Pertanyaan-pertanyaan Yesus pasca kebangkitan-Nya ini adalah dalam rangka pemugaran iman dan kasih, untuk meluruskan motivasi Petrus yang keliru selama ini. Membaharui iman dan kasih Petrus yang masih dianggap kurang mapan! Pertanyaan-pertanyaan Yesus ini bak sembilu menusuk dada, untuk melahirkan kesadaran penuh, untuk menangisi nanah penyangkalan yang pernah dilakukan. Untuk menyesali dan mau membaharui diri dari kejatuhan yang pernah terjadi.

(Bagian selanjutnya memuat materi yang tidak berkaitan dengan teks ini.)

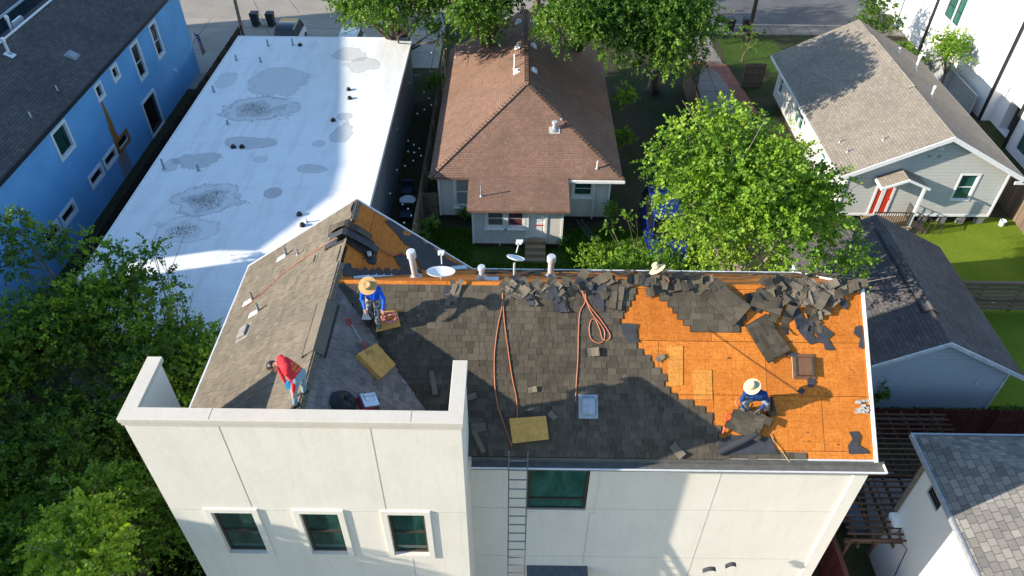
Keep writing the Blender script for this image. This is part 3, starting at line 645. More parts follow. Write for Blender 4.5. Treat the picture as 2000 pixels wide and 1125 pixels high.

Ya, pertanyaan menyala pemberi upaya, supaya bangkit membangun kembali kisah kasih sejati dalam tekad baru kerendahan hati: “Tuhan, Engkau tahu segala sesuatu, Engkau tahu, bahwa aku mengasihi Engkau.” (ayat 17c).
Inilah sikap Petrus yang baru. Sikap yang terpuji. Sikap yang perlu kita teladani! Ya, sikap yang berani membaharui diri dan tidak akan pernah berhenti lagi untuk mengasihi Yesus. Inilah sikap yang baru yang seharusnya dimiliki oleh setiap kita yang mengaku-aku percaya kepada Yesus. Ya, ucap janji dan bukti harus sejalan. Karena memang itulah yang paling menentukan! Amin.